> [Task requirements]: In the entries below, which lines run from the one containing "The Blender Python" to the one containing "for a, b in"? Copy exactly those lines, ends included, and no others.
— START Information supplied —
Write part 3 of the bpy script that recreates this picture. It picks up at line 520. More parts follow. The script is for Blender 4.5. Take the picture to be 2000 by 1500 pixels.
— END Information supplied —
— START Information supplied —
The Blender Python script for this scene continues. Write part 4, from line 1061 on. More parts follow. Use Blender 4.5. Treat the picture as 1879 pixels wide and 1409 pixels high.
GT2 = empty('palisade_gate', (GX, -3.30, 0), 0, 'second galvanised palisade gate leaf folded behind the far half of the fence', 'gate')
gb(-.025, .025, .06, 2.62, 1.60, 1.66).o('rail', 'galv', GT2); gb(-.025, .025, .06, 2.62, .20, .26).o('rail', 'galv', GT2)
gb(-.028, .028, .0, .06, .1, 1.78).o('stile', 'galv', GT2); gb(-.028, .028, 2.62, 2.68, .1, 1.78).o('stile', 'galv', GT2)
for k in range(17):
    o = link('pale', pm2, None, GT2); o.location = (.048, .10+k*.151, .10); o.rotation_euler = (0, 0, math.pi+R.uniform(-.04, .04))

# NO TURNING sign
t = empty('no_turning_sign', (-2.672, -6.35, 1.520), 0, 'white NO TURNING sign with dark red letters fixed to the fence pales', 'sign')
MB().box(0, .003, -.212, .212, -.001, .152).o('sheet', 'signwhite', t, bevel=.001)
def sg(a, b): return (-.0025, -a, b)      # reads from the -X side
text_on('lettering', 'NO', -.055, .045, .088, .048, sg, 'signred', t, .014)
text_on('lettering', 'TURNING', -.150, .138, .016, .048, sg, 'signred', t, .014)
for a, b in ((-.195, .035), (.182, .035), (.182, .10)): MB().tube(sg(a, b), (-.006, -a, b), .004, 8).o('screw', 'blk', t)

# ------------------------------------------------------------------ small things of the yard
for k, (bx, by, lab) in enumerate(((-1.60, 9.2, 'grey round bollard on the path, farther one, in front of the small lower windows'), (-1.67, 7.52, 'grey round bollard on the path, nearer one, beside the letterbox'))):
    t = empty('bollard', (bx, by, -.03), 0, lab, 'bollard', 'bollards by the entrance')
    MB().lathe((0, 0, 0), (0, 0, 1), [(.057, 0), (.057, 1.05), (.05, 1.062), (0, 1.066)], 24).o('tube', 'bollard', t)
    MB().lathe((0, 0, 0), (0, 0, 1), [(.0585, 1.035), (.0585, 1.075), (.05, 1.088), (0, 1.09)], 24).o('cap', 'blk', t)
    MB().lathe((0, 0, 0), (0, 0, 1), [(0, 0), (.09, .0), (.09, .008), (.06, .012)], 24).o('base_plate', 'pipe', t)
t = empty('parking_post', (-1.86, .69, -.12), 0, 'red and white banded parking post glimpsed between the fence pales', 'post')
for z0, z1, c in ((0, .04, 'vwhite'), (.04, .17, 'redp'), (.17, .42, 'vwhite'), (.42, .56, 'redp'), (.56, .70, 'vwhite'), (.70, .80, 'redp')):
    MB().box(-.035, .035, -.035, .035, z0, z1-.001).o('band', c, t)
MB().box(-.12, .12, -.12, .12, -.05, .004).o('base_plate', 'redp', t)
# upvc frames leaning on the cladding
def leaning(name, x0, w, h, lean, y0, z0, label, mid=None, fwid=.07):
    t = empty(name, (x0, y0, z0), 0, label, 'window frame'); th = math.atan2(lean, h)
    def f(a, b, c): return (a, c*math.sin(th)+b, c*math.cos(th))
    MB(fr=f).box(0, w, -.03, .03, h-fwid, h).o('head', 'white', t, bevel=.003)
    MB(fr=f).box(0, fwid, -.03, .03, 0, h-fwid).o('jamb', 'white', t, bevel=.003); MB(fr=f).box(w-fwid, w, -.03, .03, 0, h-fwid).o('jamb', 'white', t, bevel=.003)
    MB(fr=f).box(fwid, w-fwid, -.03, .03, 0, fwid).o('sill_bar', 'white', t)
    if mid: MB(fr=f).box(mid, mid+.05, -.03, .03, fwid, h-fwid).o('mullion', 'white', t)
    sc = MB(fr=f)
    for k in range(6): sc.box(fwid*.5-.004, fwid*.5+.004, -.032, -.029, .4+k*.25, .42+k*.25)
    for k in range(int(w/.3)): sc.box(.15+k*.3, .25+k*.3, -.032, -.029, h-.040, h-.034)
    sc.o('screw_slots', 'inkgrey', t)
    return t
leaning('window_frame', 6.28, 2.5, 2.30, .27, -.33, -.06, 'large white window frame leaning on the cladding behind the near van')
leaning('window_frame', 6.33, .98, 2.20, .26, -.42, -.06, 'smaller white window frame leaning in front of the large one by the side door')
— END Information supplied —
> [Correct answer]:
The Blender Python script for this scene continues. Write part 4, from line 1061 on. More parts follow. Use Blender 4.5. Treat the picture as 1879 pixels wide and 1409 pixels high.
GT2 = empty('palisade_gate', (GX, -3.30, 0), 0, 'second galvanised palisade gate leaf folded behind the far half of the fence', 'gate')
gb(-.025, .025, .06, 2.62, 1.60, 1.66).o('rail', 'galv', GT2); gb(-.025, .025, .06, 2.62, .20, .26).o('rail', 'galv', GT2)
gb(-.028, .028, .0, .06, .1, 1.78).o('stile', 'galv', GT2); gb(-.028, .028, 2.62, 2.68, .1, 1.78).o('stile', 'galv', GT2)
for k in range(17):
    o = link('pale', pm2, None, GT2); o.location = (.048, .10+k*.151, .10); o.rotation_euler = (0, 0, math.pi+R.uniform(-.04, .04))

# NO TURNING sign
t = empty('no_turning_sign', (-2.672, -6.35, 1.520), 0, 'white NO TURNING sign with dark red letters fixed to the fence pales', 'sign')
MB().box(0, .003, -.212, .212, -.001, .152).o('sheet', 'signwhite', t, bevel=.001)
def sg(a, b): return (-.0025, -a, b)      # reads from the -X side
text_on('lettering', 'NO', -.055, .045, .088, .048, sg, 'signred', t, .014)
text_on('lettering', 'TURNING', -.150, .138, .016, .048, sg, 'signred', t, .014)
for a, b in ((-.195, .035), (.182, .035), (.182, .10)): MB().tube(sg(a, b), (-.006, -a, b), .004, 8).o('screw', 'blk', t)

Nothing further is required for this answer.